## OBJECTIVE:
Output the data word for word, dropping every image.

┌──

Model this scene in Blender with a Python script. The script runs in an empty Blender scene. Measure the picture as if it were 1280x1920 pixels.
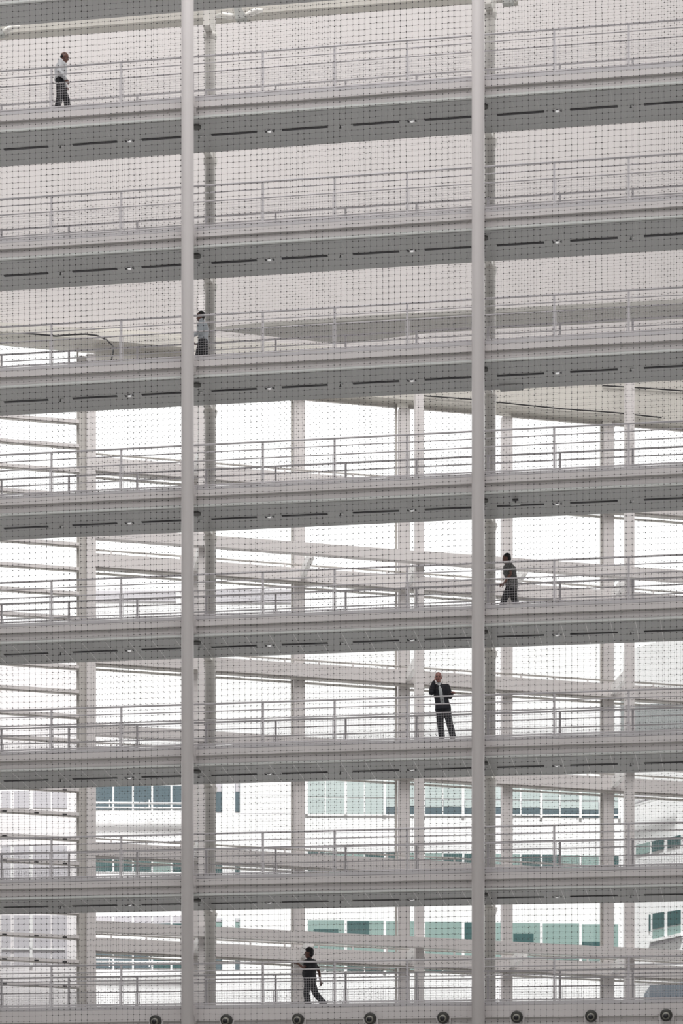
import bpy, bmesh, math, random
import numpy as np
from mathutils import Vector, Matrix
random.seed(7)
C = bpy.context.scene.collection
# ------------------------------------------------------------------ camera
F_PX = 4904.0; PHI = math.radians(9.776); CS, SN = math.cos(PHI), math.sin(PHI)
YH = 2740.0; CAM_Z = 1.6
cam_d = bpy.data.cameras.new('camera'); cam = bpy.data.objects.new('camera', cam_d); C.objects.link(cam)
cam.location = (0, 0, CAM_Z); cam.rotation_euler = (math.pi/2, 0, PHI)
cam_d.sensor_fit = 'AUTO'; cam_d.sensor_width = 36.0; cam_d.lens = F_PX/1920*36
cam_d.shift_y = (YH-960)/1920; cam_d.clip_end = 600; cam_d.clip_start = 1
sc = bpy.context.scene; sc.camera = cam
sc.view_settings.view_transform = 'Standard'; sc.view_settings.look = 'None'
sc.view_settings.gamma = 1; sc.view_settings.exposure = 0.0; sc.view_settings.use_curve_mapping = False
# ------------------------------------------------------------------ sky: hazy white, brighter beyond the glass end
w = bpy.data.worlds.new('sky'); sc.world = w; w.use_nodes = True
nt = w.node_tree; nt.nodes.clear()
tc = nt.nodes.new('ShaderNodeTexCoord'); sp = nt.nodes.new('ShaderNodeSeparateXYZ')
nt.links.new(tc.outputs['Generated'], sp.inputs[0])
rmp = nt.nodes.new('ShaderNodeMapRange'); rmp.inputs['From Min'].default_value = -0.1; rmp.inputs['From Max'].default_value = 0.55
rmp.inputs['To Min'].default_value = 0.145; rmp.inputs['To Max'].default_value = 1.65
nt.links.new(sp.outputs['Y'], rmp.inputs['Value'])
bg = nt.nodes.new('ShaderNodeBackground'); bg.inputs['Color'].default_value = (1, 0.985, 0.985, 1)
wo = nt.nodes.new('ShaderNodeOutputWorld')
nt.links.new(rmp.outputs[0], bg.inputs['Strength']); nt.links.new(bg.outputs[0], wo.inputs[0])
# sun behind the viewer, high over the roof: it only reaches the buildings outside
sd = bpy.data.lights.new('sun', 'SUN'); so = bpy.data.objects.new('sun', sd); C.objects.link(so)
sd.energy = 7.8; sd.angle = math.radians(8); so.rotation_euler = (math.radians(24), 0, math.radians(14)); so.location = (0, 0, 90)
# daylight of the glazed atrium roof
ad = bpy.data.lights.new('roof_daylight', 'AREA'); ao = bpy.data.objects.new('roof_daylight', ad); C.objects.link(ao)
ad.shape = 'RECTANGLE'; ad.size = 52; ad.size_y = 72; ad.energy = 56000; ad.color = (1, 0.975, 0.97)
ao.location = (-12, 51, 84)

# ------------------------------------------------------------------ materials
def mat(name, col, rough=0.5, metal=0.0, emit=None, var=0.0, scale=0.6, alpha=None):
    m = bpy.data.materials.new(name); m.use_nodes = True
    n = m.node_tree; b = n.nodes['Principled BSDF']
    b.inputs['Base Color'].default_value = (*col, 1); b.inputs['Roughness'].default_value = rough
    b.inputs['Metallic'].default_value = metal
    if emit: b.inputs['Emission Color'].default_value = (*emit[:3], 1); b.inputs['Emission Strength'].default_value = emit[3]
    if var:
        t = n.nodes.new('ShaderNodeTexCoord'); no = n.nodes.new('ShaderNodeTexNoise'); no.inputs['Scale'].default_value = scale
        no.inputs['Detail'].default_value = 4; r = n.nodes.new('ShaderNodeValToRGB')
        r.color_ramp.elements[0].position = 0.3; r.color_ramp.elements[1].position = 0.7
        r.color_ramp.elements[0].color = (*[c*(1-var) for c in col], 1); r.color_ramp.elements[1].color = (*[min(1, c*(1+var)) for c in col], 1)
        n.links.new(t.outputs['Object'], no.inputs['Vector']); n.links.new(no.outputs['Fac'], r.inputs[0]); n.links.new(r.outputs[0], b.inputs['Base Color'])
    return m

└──

## SOLUTION TO THIS EXERCISE:
Model this scene in Blender with a Python script. The script runs in an empty Blender scene. Measure the picture as if it were 1280x1920 pixels.
import bpy, bmesh, math, random
import numpy as np
from mathutils import Vector, Matrix
random.seed(7)
C = bpy.context.scene.collection
# ------------------------------------------------------------------ camera
F_PX = 4904.0; PHI = math.radians(9.776); CS, SN = math.cos(PHI), math.sin(PHI)
YH = 2740.0; CAM_Z = 1.6
cam_d = bpy.data.cameras.new('camera'); cam = bpy.data.objects.new('camera', cam_d); C.objects.link(cam)
cam.location = (0, 0, CAM_Z); cam.rotation_euler = (math.pi/2, 0, PHI)
cam_d.sensor_fit = 'AUTO'; cam_d.sensor_width = 36.0; cam_d.lens = F_PX/1920*36
cam_d.shift_y = (YH-960)/1920; cam_d.clip_end = 600; cam_d.clip_start = 1
sc = bpy.context.scene; sc.camera = cam
sc.view_settings.view_transform = 'Standard'; sc.view_settings.look = 'None'
sc.view_settings.gamma = 1; sc.view_settings.exposure = 0.0; sc.view_settings.use_curve_mapping = False
# ------------------------------------------------------------------ sky: hazy white, brighter beyond the glass end
w = bpy.data.worlds.new('sky'); sc.world = w; w.use_nodes = True
nt = w.node_tree; nt.nodes.clear()
tc = nt.nodes.new('ShaderNodeTexCoord'); sp = nt.nodes.new('ShaderNodeSeparateXYZ')
nt.links.new(tc.outputs['Generated'], sp.inputs[0])
rmp = nt.nodes.new('ShaderNodeMapRange'); rmp.inputs['From Min'].default_value = -0.1; rmp.inputs['From Max'].default_value = 0.55
rmp.inputs['To Min'].default_value = 0.145; rmp.inputs['To Max'].default_value = 1.65
nt.links.new(sp.outputs['Y'], rmp.inputs['Value'])
bg = nt.nodes.new('ShaderNodeBackground'); bg.inputs['Color'].default_value = (1, 0.985, 0.985, 1)
wo = nt.nodes.new('ShaderNodeOutputWorld')
nt.links.new(rmp.outputs[0], bg.inputs['Strength']); nt.links.new(bg.outputs[0], wo.inputs[0])
# sun behind the viewer, high over the roof: it only reaches the buildings outside
sd = bpy.data.lights.new('sun', 'SUN'); so = bpy.data.objects.new('sun', sd); C.objects.link(so)
sd.energy = 7.8; sd.angle = math.radians(8); so.rotation_euler = (math.radians(24), 0, math.radians(14)); so.location = (0, 0, 90)
# daylight of the glazed atrium roof
ad = bpy.data.lights.new('roof_daylight', 'AREA'); ao = bpy.data.objects.new('roof_daylight', ad); C.objects.link(ao)
ad.shape = 'RECTANGLE'; ad.size = 52; ad.size_y = 72; ad.energy = 56000; ad.color = (1, 0.975, 0.97)
ao.location = (-12, 51, 84)

# ------------------------------------------------------------------ materials
def mat(name, col, rough=0.5, metal=0.0, emit=None, var=0.0, scale=0.6, alpha=None):
    m = bpy.data.materials.new(name); m.use_nodes = True
    n = m.node_tree; b = n.nodes['Principled BSDF']
    b.inputs['Base Color'].default_value = (*col, 1); b.inputs['Roughness'].default_value = rough
    b.inputs['Metallic'].default_value = metal
    if emit: b.inputs['Emission Color'].default_value = (*emit[:3], 1); b.inputs['Emission Strength'].default_value = emit[3]
    if var:
        t = n.nodes.new('ShaderNodeTexCoord'); no = n.nodes.new('ShaderNodeTexNoise'); no.inputs['Scale'].default_value = scale
        no.inputs['Detail'].default_value = 4; r = n.nodes.new('ShaderNodeValToRGB')
        r.color_ramp.elements[0].position = 0.3; r.color_ramp.elements[1].position = 0.7
        r.color_ramp.elements[0].color = (*[c*(1-var) for c in col], 1); r.color_ramp.elements[1].color = (*[min(1, c*(1+var)) for c in col], 1)
        n.links.new(t.outputs['Object'], no.inputs['Vector']); n.links.new(no.outputs['Fac'], r.inputs[0]); n.links.new(r.outputs[0], b.inputs['Base Color'])
    return m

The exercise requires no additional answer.